Matthew 20:1-16
Amazing Grace
The story is told that the great sixteenth-century Reformer, Martin Luther, was struck by the phrase, “the righteousness of God,” in Romans 1:17: “For in [the gospel] the righteousness of God is revealed for faith from faith, as it is written, ‘The righteous shall live by faith.’” For a long time, he was terrified by that term, thinking that it referred to God’s terrible and awful standard of righteousness by which He judged the world, which was the customary way that the phrase had been understood through medieval times. But Luther finally came to understand that the righteousness of God is not that incomparable standard which no one can meet on Judgment Day, but, on the contrary, the righteousness whereby God makes men righteous through his Son, Jesus Christ – by redeeming them through His Son’s sacrifice and justifying them through His Son’s blood. It was Luther’s grand “reformation breakthrough” in which he recovered the gospel that had been for too long buried underneath medieval theology.
In this parable, Jesus tells a story which seems on the surface grossly unfair. An employer hires out men to work in his vineyard. Some work twelve hours (all day), some work nine hours, some six, some three, and some but one.
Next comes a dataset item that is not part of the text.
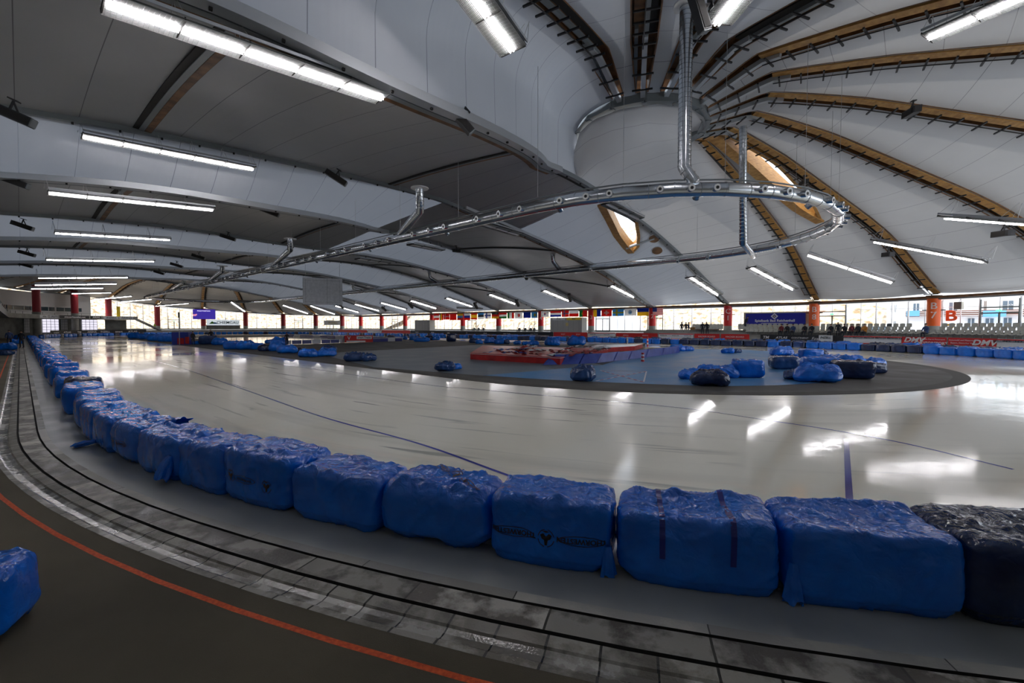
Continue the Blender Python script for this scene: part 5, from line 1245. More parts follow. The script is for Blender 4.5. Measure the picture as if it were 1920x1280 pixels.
# ------------------------------------------------------------ red mats and the long blue ramp
M['padred'], _ = vary(mat('red_mat', (.5, .02, .02), .35), (.34, .008, .01), (.55, .02, .02), 1.5)
M['padblue'], _ = vary(mat('blue_mat', (.03, .05, .25), .4), (.025, .045, .24), (.05, .085, .36), 1.5)
M['padside'] = mat('blue_mat_side', (.02, .04, .3), .4)
A = [at(882, 674, 0), at(1050, 684, 0), at(1140, 664, 0), at(905, 656, 0)]
cen = sum(A, Vector())/4; e = empty('crash_mat', cen, 0, 'thick red mat lying under a heap of red and white strips', 'mat')
def prism(P, z0, z1, m, mt=None, off=Vector()):
    mb = MB(); lo = [p-off+Vector((0, 0, z0)) for p in P]; hi = [p-off+Vector((0, 0, z1)) for p in P]; mb.face(hi, mt or m); mb.face(lo[::-1], m)
    for i in range(len(P)): j = (i+1) % len(P); mb.face([lo[i], lo[j], hi[j], hi[i]], m)
    return mb
prism(A, .02, .5, 'padred', off=cen).build('mat_body', e)
mb = MB()
for i in range(len(A)): p, q = A[i]-cen, A[(i+1) % 4]-cen; mb.bar(p+Vector((0, 0, .44)), q+Vector((0, 0, .44)), .05, .03, 'tape_w')
mb.build('seam', e)
fl_ = [at(905, 662, .5), at(1060, 673, .5), at(1165, 655, .5), at(1000, 650, .5)]
for i in range(46):
    u, v = R.random(), R.random(); p = fl_[0].lerp(fl_[1], u).lerp(fl_[3].lerp(fl_[2], u), v); c_ = ('padred', 'tape_w', 'padred', 'padside', 'board_white')[i % 5]
    mb = MB(); a = R.uniform(-.5, .5)+.9; ln = R.uniform(.8, 2.4); rows = []
    for j in range(9):
        x = (j/8-.5)*ln; rows.append([Vector((x, -.14, .04*math.sin(j*1.7+i)+.02)), Vector((x+.02, .14, .04*math.sin(j*1.7+i+.8)+.03))])
    mb.grid(rows, c_); mb.grid([[q+Vector((0, 0, -.03)) for q in r] for r in rows][::-1], c_); o = mb.build('loose_strip'); o.location = p+Vector((0, 0, .05+R.random()*.16)); o.rotation_euler = (R.uniform(-.15, .15), R.uniform(-.15, .15), a)
    tag(o, {'padred': 'red', 'tape_w': 'white', 'padside': 'blue', 'board_white': 'pale grey'}[c_]+' strip in the tangled heap on the red mat', 'strip', {'padred': 'red', 'tape_w': 'white', 'padside': 'blue', 'board_white': 'pale'}[c_]+' strips heaped on the mat')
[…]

He had agreed with the first to pay them a denarius for the day. At the end of the day, beginning with the last who had worked but one hour, each man received a denarius. The first “grumbled at the master” thinking they should receive more than those who worked less, especially those who worked only one hour. But the master responds that he gave them what they had previously arranged and says, “I choose to give to the last worker as I give to you. Am I not allowed to do what I choose with what belongs to me? Or do you begrudge my generosity?” The master had made no previous agreement with the others, only that he would pay them “whatever is right.” The master chose to make them equal with the first, and in doing so, he wronged no one.
And this is the grace of God: that he forgives sinners, even the worst, and clothes them in His Son’s righteousness through faith. It matters not who they were, but what He has made them upon saving faith. Jesus ends the parable with what he said on several occasions, “So the last will be first, and the first last.” Jesus isn’t teaching us about labor relations in this world; he is teaching us about the grace of God that can save a slaver such as John Newton, who then penned the greatest hymn of all time, “Amazing Grace,” because the righteousness of God even covered him – and even us.